One way that you may be able to offset the profits lost by a minimum wage increase is by passing the difference along to your customers. This is often seen as a controversial tactic, which especially makes sense when considering QSR chains – when much of your menu is already within the dollar menu range, any price increase among your products is going to be more noticeable. How much prices would be raised is open to debate – a recent Forbes article suggested that the price of a McDonald’s Big Mac could jump 68 cents to compensate for a new $15/hr minimum wage, while dollar menu items could jump from a dollar to $1.17.
But while franchises may look at this price jump as a potential PR disaster leading to a critical drop in sales, consider this: McDonald’s already raised its prices last year, replacing its Dollar Menu with the much more laissez-faire Dollar Menu & More, with no real loss in sales reported. Consumers are fairly willing to accept the occasional incremental price increase as a fact of life without jumping ship; an increase in the minimum wage, meanwhile, could mean that more employees would be able to afford the price jump.
While the biggest long term concern is how a raise in the minimum wage will affect the job market, and whether or not thousands of workers will lose their jobs or even the opportunity of jobs altogether, some executives who have been in the industry for decades don’t seem too concerned.
Take Fred DeLuca, CEO and co-founder of SUBWAY, for instance. He’s not coming from a place of idealism – in 2013, he acknowledged that prices may have to go up to support a minimum wage increase. Rather, he’s coming from a place of being in the industry for decades, seeing several wage increases come and go, and knowing how such maneuvers have played out in the past.
“Over the years, I've seen so many of these wage increases,” DeLuca told CNBC during a recent interview. “I think it's normal. It won't have a negative impact hopefully, and that's what I tell my workers. I always have whenever we come across these things.”

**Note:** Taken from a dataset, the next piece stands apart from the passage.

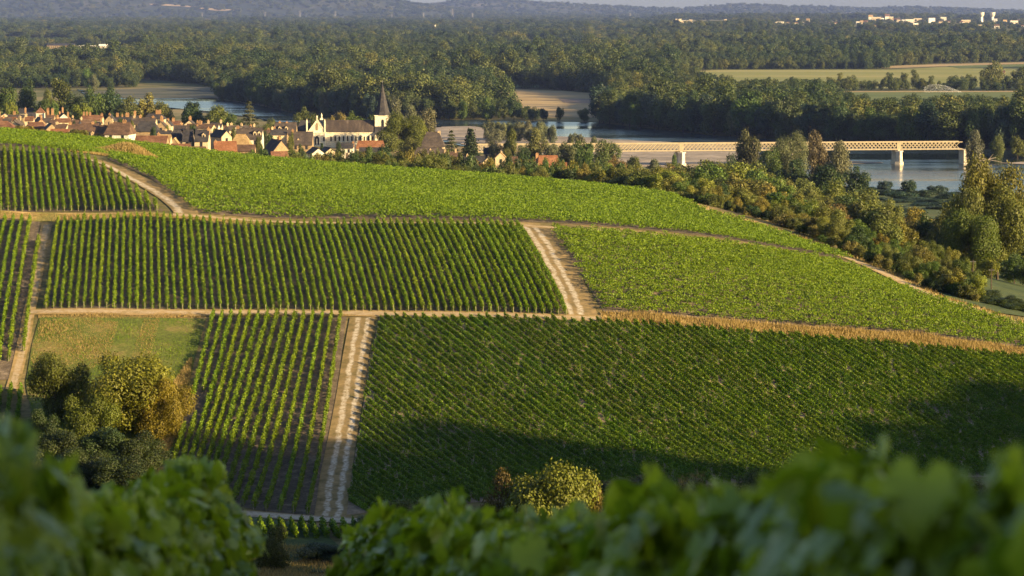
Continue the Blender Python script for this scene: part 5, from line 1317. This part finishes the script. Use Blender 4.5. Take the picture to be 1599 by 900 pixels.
for px in (740, 893, 1066, 1240, 1413):
    s0_ = (xpix(px, 1505) - P0[0])
    link('end_panel', MB().box(s0_ - 1.0, s0_ + 1.0, -0.24, -0.17, zbm + 0.51, zt - 0.43).mesh('end_panel', M['bridge']), br)
    pz = MB()
    for (a, za_, b_, zb_) in ((1.75, -1.0, 1.5, zbm - 0.9), (1.95, zbm - 0.9, 1.95, zbm - 0.35), (2.2, -1.0, 2.1, 3.6)):
        yb = -0.9; ye_ = 8.1
        pz.add([(s0_-a,yb,za_),(s0_,yb-1.3,za_),(s0_+a,yb,za_),(s0_+a,ye_,za_),(s0_,ye_+1.3,za_),(s0_-a,ye_,za_),
                (s0_-b_,yb,zb_),(s0_,yb-1.3,zb_),(s0_+b_,yb,zb_),(s0_+b_,ye_,zb_),(s0_,ye_+1.3,zb_),(s0_-b_,ye_,zb_)],
               [(0,1,7,6),(1,2,8,7),(2,3,9,8),(3,4,10,9),(4,5,11,10),(5,0,6,11),(6,7,8,9,10,11),(5,4,3,2,1,0)])
    pz.box(s0_ - 0.5, s0_ + 0.5, -0.3, 7.5, zbm - 0.35, zbm - 0.002)
    link('pier', pz.mesh('pier', M['pier']), br)
link('abutment', MB().box(LB + 0.5, LB + 9, -1, 8.2, 0, zbm - 0.1).mesh('abutment', M['pier']), br)
# fallen bare trunk on the bank by the pollard willow
o = link('fallen_trunk', MB().bar((-7, 0, 0.6), (2, 0.5, 2.6), 0.22, 6, 0.16).bar((-6, 1, 2.4), (5, 0.4, 0.4), 0.26, 6, 0.1).bar((-1.5, 0.7, 1.6), (1, 2, 4.2), 0.12, 5, 0.04).mesh('fallen_trunk', M['post']), None, (xpix(1548, 1530), 1530, 2.3))
tag(o, 'pale fallen trunk leaning on the river bank right of the pollard willow', 'dead tree')

# ------------------------------------------------------------------ far buildings
def small_house(px, yb, w, hpx, label, group=None, wall='white', roof='tile', D=None, flat_roof=False, cat='building', name='building', town_=False):
    D = D or flat(px, yb, 21.0 if town_ else PLAIN)[1]; mpp = D / F
    x = xpix(px, D); z0 = hg1(x, D) - 0.3
    wm, hm = w * mpp, hpx * mpp; dm = max(7.0, wm * 0.5)
    o = thing(name, label, cat, (x, D, z0), rng.uniform(-0.25, 0.25) if w < 12 else 0.0, group)
    e = hm if flat_roof else hm * 0.62
    mb = MB().box(-wm / 2, wm / 2, 0, dm, 0, e)
    link('wall', mb.mesh('wall', M[wall]), o)
    if flat_roof: link('roof', MB().box(-wm / 2 - .3, wm / 2 + .3, -.3, dm + .3, e, e + 0.5).mesh('roof', M['concrete']), o)
    else:
        link('roof', MB().add([(-wm/2-.3,-.4,e),(wm/2+.3,-.4,e),(wm/2+.3,dm+.4,e),(-wm/2-.3,dm+.4,e),(-wm/2-.3,dm/2,hm),(wm/2+.3,dm/2,hm)], [(0,1,5,4),(2,3,4,5),(1,2,5),(3,0,4),(3,2,1,0)]).mesh('roof', M[roof]), o)
    n = max(1, int(w / 3))
    for q_ in range(n):
        w_ = link('window', WIN, o, (-wm / 2 + (q_ + 0.5) * wm / n, -0.06, e * 0.6)); w_.scale = (1.6, 1, 1.3)
    return o
# the hangar and sheds at the left
small_house(97, 76.5, 42, 8.5, 'long tan farm hangar with a dark roof far left beyond the river', wall='stone', roof='slate', name='hangar', cat='hangar')
small_house(126, 76.3, 18, 5.5, 'low white shed right of the tan hangar', wall='white', roof='concrete', name='shed', cat='shed')
small_house(148, 75.6, 12, 5.0, 'middle cream shed right of the tan hangar', wall='cream', roof='concrete', name='shed', cat='shed')
small_house(164, 75.5, 14, 6.5, 'gabled pale shed right of the tan hangar', wall='white', roof='concrete', name='shed', cat='shed')
small_house(208, 76.0, 10, 4.5, 'small pale shed farthest right of the tan hangar', wall='white', roof='concrete', name='shed', cat='shed')
for px, yb, w, hp, wl, rf in [(830,72,9,9,'white','slate'),(840,73,9,7,'cream','tilebrown'),(862,73,8,7,'cream','tile'),(881,76,7,6,'cream','tilebright'),(889,76,5,7,'white','slate'),(908,74,8,5,'white','slate'),(945,71,5,6,'white','slate'),(962,72,9,6,'cream','tile'),(978,71,10,8,'cream','tile'),(992,72,6,5,'white','slate')]:
    small_house(px, yb, w, hp, 'small hamlet house scattered in the forest clearing beyond the river', 'hamlet houses in the forest', wl, rf, cat='house', name='house')
small_house(1590, 121.5, 18, 10, 'white farmhouse with a brown roof in the hedge at the right edge', wall='white', roof='tilebrown', cat='house', name='house')
small_house(1563, 117, 8, 7, 'small red roofed house left of the white farmhouse', wall='cream', roof='tile', cat='house', name='house')
# pale works building on the skyline
for px, yb, w, hp, lab in [(1058,36.5,10,6.5,'cream block at the left of the pale works on the far skyline'),(1067,36.5,14,4,'long low hall of the pale works on the far skyline'),(1077,37.5,4,6.5,'small tower block of the pale works on the far skyline'),(1087,37.5,16,2.6,'low white annex at the right of the pale works'),(1131,35,4,4.6,'lone white block on the skyline right of the pale works')]:
    small_house(px, yb + 1.5, w, hp + 1.5, lab, None, 'cream', 'concrete', flat_roof=True, town_=True)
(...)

In fact, DeLuca’s idea for fixing the minimum wage debate is perhaps one of the most practical – raise it incrementally over time, and you won’t have the kind of conflict the industry is facing now. “I personally think that if I were in charge of the government, I would index the minimum wage to inflation so that way everybody knows what they can count on,” he explained. “The employees know they're going to get increases on a regular basis. The management knows that they're going to have to pay a little bit more with inflation. It just seems much more sensible and fair to me. I don't know why it hasn't been done like that. I would do it that way because in the long, long run it's going to approximate the change in inflation.”